By Eric O’Connor

On June 25, 2010, Justice Shirley Werner Kornreich of the Commercial Division issued a Decision and Order, inter alia, denying several foreign defendants’ motion to dismiss based upon forum non conveniens. See Coventry Real Estate Advisors, LLC, et al., v. Developers Diversified Realty Corp., et al., Index No. 115559/09 (Sup. Ct. NY Co., June 25, 2010) (“Coventry”).

The Plaintiff was an investment manager and brought the action derivatively on behalf of twelve Property Owner REITs (all Delaware LLCs) acquired pursuant to an investment agreement. The underlying action involved claims that defendants (investment advisors, developers and managers) mismanaged the leasing and development of the real properties.

The Doctrine of Forum Non Conveniens.

“The doctrine of forum non conveniens, codified in CPLR 327(a), ‘permits a court to stay or dismiss such actions where it is determined that the action, although jurisdictionally sound, would be better adjudicated elsewhere.’” Coventry, at 7-8, quoting Islamic Republic of Iran v. Pahlavi, 62 N.Y.2d 474, 478-79 (1984), cert den., 469 U.S. 1108 (1985). Although no factor is controlling and it is always subject to the discretion of the trial court, courts consider and balance the following factors in determining whether a defendant has carried its burden for dismissal based on forum non conveniens: (i) the existence of an adequate alternative forum; (ii) situs of the underlying transaction; (iii) residency of the parties; (iv) potential hardship to the defendant; (v) location of documents; (vi) location of a majority of the witnesses; and (vii) the burden on New York courts.

As explained below, the Court analyzed these factors and held that they all favored a New York forum. 

Prior Pending Litigation, Alternative Available Forum, and Application of Foreign Law.

First, the Court noted that New York was an available forum because the parties contracted in New York and, thus, were subject to personal jurisdiction. 

Second, Defendants argued that there were two related litigations in Ohio, which were filed within weeks of the New York action. However, the Court noted that while “CPLR 3211(a)(4) provides that a party may move to dismiss an action when ‘there is another action pending between the parties for the same cause of action in a court of any state or the United States’”, New York courts often analyze this issue by the “first to file” rule.  In addition, the Court noted that this is not a mechanical rule and when, like here, “the actions are filed close in time”, “the timing of filing is irrelevant.” The Court also determined that there “is no danger of inconsistent verdicts” because one of the related litigations only had two overlapping causes of action (which the New York Court would stay pending the Ohio trial) and the second Ohio action has been stayed in favor of this New York action. 

Finally, the Court held that application of foreign law is “not determinative.”   Among other things, the main agreement at issue was governed by New York law, Delaware law governed relevant LLC agreements, and various other state laws governed related agreements. Because “New York courts are capable of applying the law of another state”, New York was not an inconvenient forum.

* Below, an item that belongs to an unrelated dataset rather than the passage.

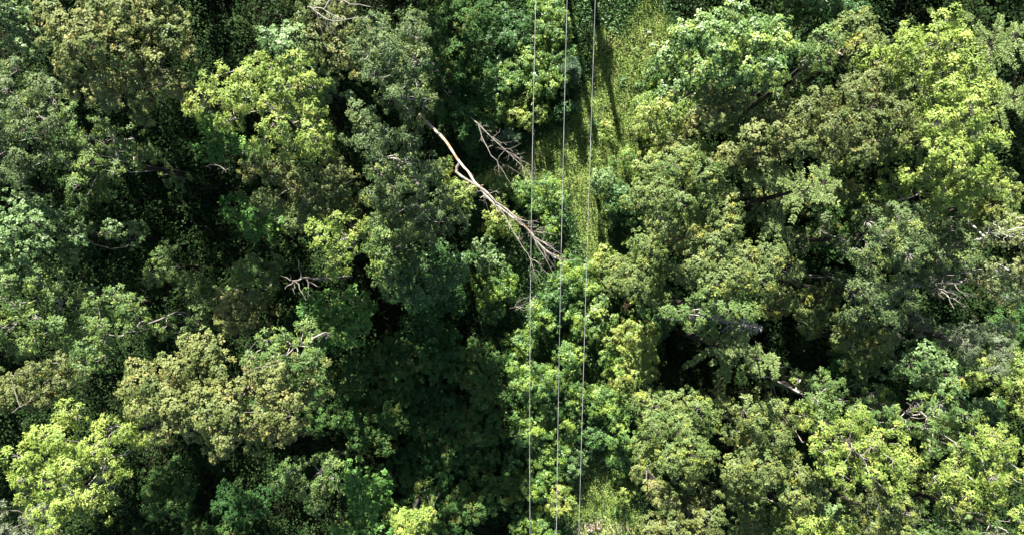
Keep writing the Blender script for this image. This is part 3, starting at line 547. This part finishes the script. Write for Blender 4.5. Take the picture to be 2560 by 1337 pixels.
T('silver', 11, 3.5, [(1990, 1270), (2050, 1240), (2120, 1260), (2150, 1320), (2090, 1400), (1990, 1400)], 'shaded blue-green crown below the wide yellow-green one', holes=.15)
T('lime', 15, 1.5, [(2020, 1337), (2060, 1315), (2105, 1300), (2110, 1345), (2080, 1400), (2010, 1400)], 'small vivid yellow treetop peeping in at the bottom edge')
T('ashg', 16, 4, [(2240, 1300), (2330, 1280), (2440, 1290), (2500, 1330), (2470, 1420), (2260, 1420)], 'mid green crown on the bottom edge, right of the vivid yellow treetop')
T('ash', 15, 4, [(2490, 1290), (2620, 1270), (2620, 1420), (2490, 1420)], 'yellow-green crown in the bottom right corner')
T('bushd', 12, 3, [(2400, 1000), (2470, 970), (2520, 1030), (2470, 1080), (2410, 1070)], 'dark leafy crown between the forked crown and the right edge', holes=.2)
T('bushd', 10, 3, [(1990, 0), (2080, -30), (2170, 0), (2170, 50), (2080, 60), (2000, 50)], 'dark crown at the top edge, right of the glossy tree', holes=.1)
T('birch', 17, 3.5, [(2460, 560), (2530, 540), (2640, 540), (2640, 650), (2540, 640), (2480, 620)], 'upper birch with a white stem at the right edge', kind='birch_tree')
T('birch', 16, 4, [(2400, 650), (2460, 620), (2530, 650), (2640, 650), (2640, 800), (2540, 780), (2480, 720), (2420, 690)], 'lower birch with drooping pale sprays at the right edge', kind='birch_tree')
T('oak', 4.5, 2, px_poly(1490, -70, 60, 50, 9), 'tree just outside the top edge that shades the head of the grass strip', group='trees of the surrounding wood outside the photo')
# --- bushes and small trees of the open strip under the cables
def B(species, h, x, y, rx, ry, label, **k):
    h *= .62 if y < 420 else .8
    k.setdefault('holes', .09)
    return crown_tree('shrub', species, h, min(h * .7, 3.4), px_poly(x, y, rx * 1.15, ry * 1.15, int(x * 3 + y)), label, cat='shrub', group='bushes of the open strip', **k)
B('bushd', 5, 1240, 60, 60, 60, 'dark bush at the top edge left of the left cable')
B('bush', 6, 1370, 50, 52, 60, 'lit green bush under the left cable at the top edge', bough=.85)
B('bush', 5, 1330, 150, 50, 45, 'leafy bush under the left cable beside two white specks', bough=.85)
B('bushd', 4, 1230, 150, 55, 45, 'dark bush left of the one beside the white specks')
B('bush', 5, 1400, 130, 42, 60, 'bush between the left and middle cables near the top', bough=.85)
B('bush', 5.5, 1370, 210, 55, 42, 'rounded green bush above the long grass shadow', bough=.85)
B('bush', 4.5, 1240, 215, 55, 45, 'half-lit bush right of the shaded fallen trunks')
B('bushy', 4.5, 1325, 275, 45, 42, 'yellow-green bush crossed by the left cable, above the grass')
B('bush', 4, 1225, 300, 45, 40, 'half-shaded bush above the thin dead stems')
B('bushy', 2.5, 1515, 340, 36, 40, 'low light green bush right of the right cable in the grass', bough=.8)
B('bush', 3, 1560, 395, 40, 30, 'low green bush just right of the silver sapling', bough=.8)
B('bush', 5, 1340, 490, 62, 52, 'round bright bush behind the bare leaning trunk', bough=.85, dens=1.15)
B('bushy', 4, 1250, 545, 40, 50, 'yellow-green bush just below the bare leaning trunk', bough=.8)
B('bushy', 3, 1240, 462, 50, 20, 'low bush above the bare leaning trunk', bough=.8)
B('bush', 5, 1375, 560, 36, 32, 'small bush right of the bare trunk at the middle cable', bough=.8)
B('silver', 4.5, 1220, 635, 52, 38, 'greyish bush below the yellow-green one', bough=.8)
B('bush', 5, 1240, 715, 52, 48, 'bright lumpy bush left of the broken tip of the dead tree', bough=.85, dens=1.1)
B('bush', 3.5, 1230, 775, 40, 30, 'dim bush under the bright lumpy one', bough=.8)
B('bush', 5, 1430, 690, 45, 42, 'bush at the middle cable right of the dead branch tips', bough=.85)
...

Residency of the Parties and Burden on Defendants.

The Court quickly disposed of this factor, since “the plaintiffs all maintain a principal place of business in New York, while the defendants are incorporated and maintain their principal places of business in Ohio.” Thus, because the parties would be “equally inconvenienced by trial in the other party’s home state,” the defendants could not meet their burden to disturb “plaintiff’s choice of forum.” 

Situs of the Underlying Transaction and Location of Documents and Witnesses

Because the main agreement was “entered into in New York” and the documents and witnesses “are all over the United States”, defendants again could not meet their burden to disturb plaintiff’s choice of forum. 


Based on the foregoing, the Court held that, on balance, “[t]he factors either militate in favor of New York as a convenient forum or demonstrate Ohio to be inconvenient for plaintiffs.” Thus, there was a “nexus with New York sufficient to deny the forum non conveniens motion.”